3. Er is beoordeeld of X op basis van artikel 3, vierde lid, onderdeel a in combinatie met artikel 17 of 17a van de Wet Vpb buitenlands belastingplichtig is. Op grond van artikel 17, derde lid, onderdeel a van de Wet Vpb kan sprake zijn van buitenlandse belastingplicht indien een onderneming, of een gedeelte daarvan, in Nederland wordt gedreven door middel van een vaste inrichting of vaste vertegenwoordiger.
4. Op grond van artikel 3, vierde lid, onderdeel a van de Wet Vpb wordt voor de toepassing van de Wet Vpb voor de invulling van het begrip “vaste inrichting” of “vaste vertegenwoordiger” verstaan het begrip “vaste inrichting” zoals dat geldt voor de relevante bepalingen van het toepasselijke Belastingverdrag. Zoals beschreven in de feiten is X gevestigd in een lidstaat van de EU waarmee Nederland een verdrag heeft gesloten (dat voorziet in een regeling voor de heffing over bestanddelen van de winst). Daarom wordt direct getoetst of er op basis van de relevante bepalingen van het toepasselijke Belastingverdrag geheven kan worden.
5. Op grond van de relevante bepalingen van het toepasselijke Belastingverdrag is sprake van een Vaste inrichting als X een vaste bedrijfsinrichting heeft waarin de activiteiten van de onderneming geheel of gedeeltelijk worden uitgeoefend. Als deze activiteiten echter uitsluitend van ondersteunende aard zijn, zal geen sprake zijn van een Vaste inrichting. Voorts kan op grond van het Belastingverdrag sprake zijn van een Vaste inrichting indien een persoon in Nederland gemachtigd is te handelen voor rekening en risico van X en van die machtiging gewoonlijk gebruik wordt gemaakt (vaste vertegenwoordiger).
6. De werknemers verrichten doorgaans op het terrein van externe opdrachtgevers werkzaamheden namens X. Het terrein staat ter beschikking aan X. X beschikt over een vaste bedrijfsinrichting in Nederland.
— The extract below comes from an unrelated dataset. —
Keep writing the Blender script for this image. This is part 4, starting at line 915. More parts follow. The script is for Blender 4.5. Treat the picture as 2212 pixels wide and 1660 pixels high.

De werkzaamheden van X worden door middel van die vaste bedrijfsinrichting uitgevoerd en zijn niet aan te merken als ondersteunede werkzaamheden.

Conclusie

Gelet op artikel 3, vierde lid van de Wet Vpb in combinatie met de relevante bepalingen van het verdrag tussen Nederland en Verdragsland A oefent X haar onderneming uit met behulp van een Vaste inrichting in Nederland voor de toepassing van de Wet Vpb. Dit is vastgelegd in een eenzijdig standpunt en heeft betrekking op de jaren 2021 en 2022. Er worden overeenkomstig dit standpunt aanslagen opgelegd.